(Excerpted from his essay, “From Sovereign Governments to Sovereign Individuals,” first published in 1967 and included in several editions of the book When We Are Free.)
The first immigrants from Europe in the 16th and early 17th centuries did not come to the Americas for freedom so much as to establish their own kinds of regimented, or “planned,” societies. The conquistadors of Spain, like the legions of ancient Rome, came to govern, enslave, and plunder the natives. They invaded the more densely populated regions and established military dictatorships for the purpose of forcing the natives to produce for the Emperor and his agents.
For a time, this imperialism appeared successful, yielding greater returns than the costs of the expeditions necessary to collect the tribute. Consequently, the government and its officials gained social prestige throughout the Empire at the expense of producers—farmers, craftsmen, and businessmen. Government, the army, and the Church attracted the ambitious and talented; and the officialdom which exploited the producers in the overseas colonies likewise taxed and regulated for its own purposes the producers of Spain. As a result agriculture, industry, and commerce languished or declined at home and abroad, and the Spanish Empire eventually collapsed for much the same reasons as did the empire of ancient Rome.
The motives and policies of the British settlers in North America were essentially different, except for the first few who began the Jamestown settlement in 1607. After the first year in Jamestown, when no sign of gold or precious stones was discovered, the immigrants from Great Britain came to produce, not to plunder.

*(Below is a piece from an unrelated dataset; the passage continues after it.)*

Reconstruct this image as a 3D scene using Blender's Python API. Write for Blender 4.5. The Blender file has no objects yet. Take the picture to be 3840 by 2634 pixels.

Two of the first British settlements, however, Jamestown and Plymouth, began as collectives. In both, the officials organized the settlers on semi-military lines, assigned the tasks, and required each worker to bring his produce to the common “magazine,” or warehouse. The officials doled out these products according to the supposed needs of each settler. That is, they distributed the available goods according to the communist principle: “From each according to his ability, to each according to his need.” Any surplus was to go to England to pay interest and principal on the investments of the companies which financed the settlements on lands obtained by grant from the King. Since the companies which owned the land were also the King’s political agents, responsible for the government of the settlers, these first colonies were essentially socialistic in form and operation.
During this brief, early period of collectivism, neither colony became self-supporting. On the contrary, both seemed destined to fail. Even with further advances from the proprietors in England, and with what they begged from passing ships and from the Indians, the settlers starved, sickened, and died in the very land that later observers considered so rich in natural resources.
According to the theories of collectivists, the Plymouth experiment should have outlasted the one at Jamestown. The Plymouth Pilgrims came to establish a religious refuge, so that working for the common good was their religious duty. The Plymouth colonists, too, were in greater need; and according to collectivist theory, this is an added reason for rationing, or sharing, the necessaries of life.
Yet in the third year of the Plymouth colony, because the situation seemed so desperate, Governor Bradford abolished compulsory sharing and assigned parcels of land to individuals and families which they were to till as they chose, keeping the produce for themselves. He no longer required farmers, hunters, and fishermen to hand over their products to a common store.
Suddenly these Pilgrims, who had been too weak and ill to work for the common good, now found strength to hunt, fish, dig, and build for themselves and their dependents. So the famine ended, and soon the colonists were trading their surplus corn with the Indians for furs which they exported to England. In 1627, just three years after they instituted private enterprise, they were able to pay $1,800 to buy for themselves the investors’ rights and claims in the colony.
The Jamestown “managed economy” lasted longer because the London backers continued their financial aid longer. For nine years the proprietors’ Council tried to operate the settlement much like a state farm in present-day Russia. It invested heavily in sending experienced officials, food, clothing, tools, cattle, seed, and shiploads of able-bodied helpers to aid the settlers. Yet the colonists remained unable to support themselves even in the matter of food, let alone make a return to the Company; and the Governor complained of fraud, broken nets, lost boats, sickness, desertion, murder, insubordination, and treason.
At last, in 1616, the Council lost patience with the colonists. It refused to continue feeding men on land which they could till for themselves. Therefore, it gave each settler three acres and told him to provide for himself. He must continue to spend part of his time in the labor gangs producing for the common treasury, but he had to provide his own food and shelter.
That took care of the food problem so well that the Council soon decided to put all of the colony’s farming on the same individualistic basis. It gave 50 acres to each settler in return for a small rental, and resigned itself to what profit it might glean from carrying on whatever commerce the settlers might develop.
At once the Jamestown colony began to prosper, so that before long visitors from Europe were commenting on the lavish abundance of food in the new land where the settlers at first seemed sure they must starve. Everywhere else on earth, and among the American Indians who lived in primitive collectivism, recurrent famines continued and multitudes starved to death. But there was never another famine in British America. Instead, the farmers, hunters, and fishermen at these colonies became noted for their industry, for their well-stocked larders, for their sturdy physiques, and for their generosity to strangers and the needy.